The 56th jihadist killed in a series of exceptionally successful counter-terrorism operations since January, Koka was appointed head of the Ansar Ghazwat’ul Hind in October, after the killing of his predecessor Abdul Hamid Lone, also known as Abdul Hameed Lelhari.

Both men were close associates of the Ansar Ghazwat’ul Hind’s founder, Zakir Bhat, also known as Zakir Musa, who was killed in May, 2019.

A one-time bachelor of sciences student, intelligence sources said, the 23-year-old Koka had dropped out of college in May, 2018, to join Zakir Bhat in the Hizb-ul-Mujahideen.

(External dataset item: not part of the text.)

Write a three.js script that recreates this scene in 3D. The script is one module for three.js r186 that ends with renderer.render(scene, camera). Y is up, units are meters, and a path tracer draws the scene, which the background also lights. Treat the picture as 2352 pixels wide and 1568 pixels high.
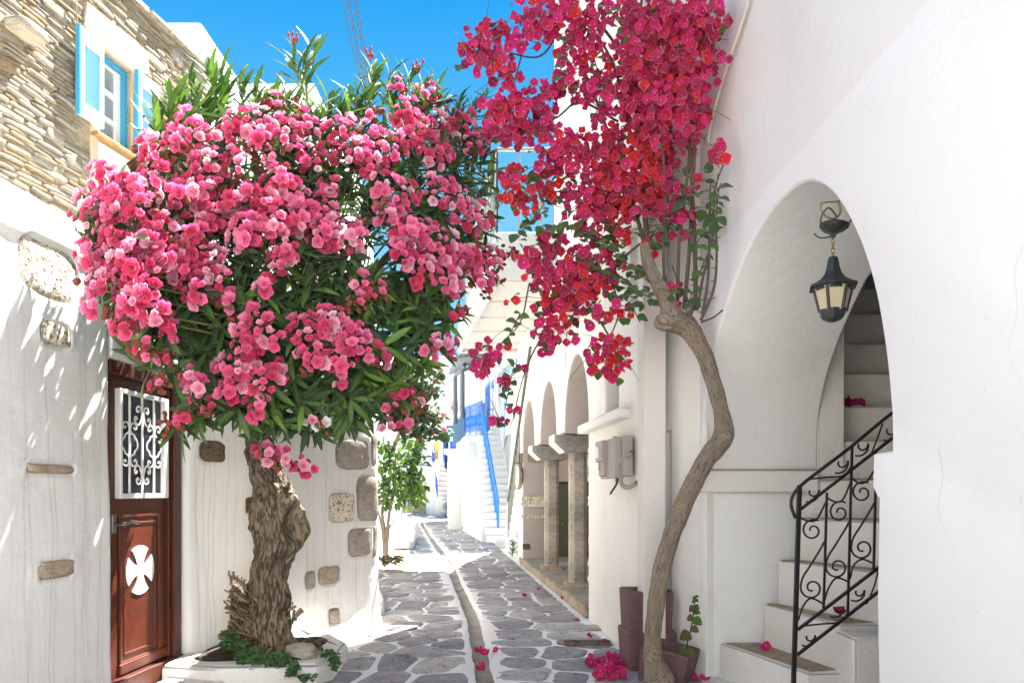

Police records show Koka’s father, Abdul Majeed Koka, served in the Hizb-ul-Mujahideen in the 1990s, before surrendering to police.

Although details are sketchy, police believe Koka trained with the Hizb-ul-Mujahideen in Pakistan for some months in 2018 before he returned and joined the Ansar Ghazwa’tul Hind.

Formed by dissident jihadists angered by what they saw as the Hizb-ul-Mujahideen’s excessive dependence on Pakistan and its intelligence services, the Ansar Ghazwat’ul Hind was initially criticised by secessionist leaders like Syed Ali Shah Geelani and Mirwaiz Umar Farooq.

In one statement, Mirwaiz asserted that the secessionist movement in Kashmir “had nothing to do with these world-level groups and they are practically non-existent in the state.”

In response, Zakir Bhat threatened to behead the secessionist political leaders “and hang their heads in Lal Chowk”. He broke ranks with the Hizb-ul-Mujahideen, and joined al-Qaeda in 2017.

Large-scale clashes between pro-jihadist mobs and police were cited as among the reasons central government rule was imposed in Kashmir last year, along with sweeping restrictions on movement and internet access.

However, clashes, often centred around the killings and burials of jihadists, have again become a feature of Kashmir’s fraught landscape, government sources said.

Earlier this week, Kulgam residents Sameer Ahmad Beigh, Mehran Ahmed and Khurshid Ahmed Padder received birdshot injuries after police used shotguns against a mob at an encounter site near Lower Munda, in Kulgam district.

In mid-March, three people in Srinagar also received birdshot injuries, after protests against the demolition of illegal construction by the Srinagar Municipal Corporation turned violent.

“There’s no doubt that clashes with mobs have declined,” a senior police officer said, adding, “But there are worrying signs that the process could be reversing”.

“In the absence of any competition from pro-India politicians, the jihadists are becoming the focal points for resentments against the local administration and the quality of governance,” he added.

Earlier this month, several hundred people gathered for the burial rites of slain Jaish-e-Muhammad terrorist Sajjad Nawab Dar in Sopore, defying restrictions on gatherings.

The burial of Hizbul Mujahideen’s Mohammed Ashraf Malik in Kulgam’s Arwani also drew large crowds.

Large-scale attendance at jihadist funerals, which later escalated into clashes with police at encounter sites, had started in 2015, when large crowds had begun assembling in Kashmir with the funeral Lashkar-e-Taiba jihadist Abdul Rehman, also known as Abu Qasim.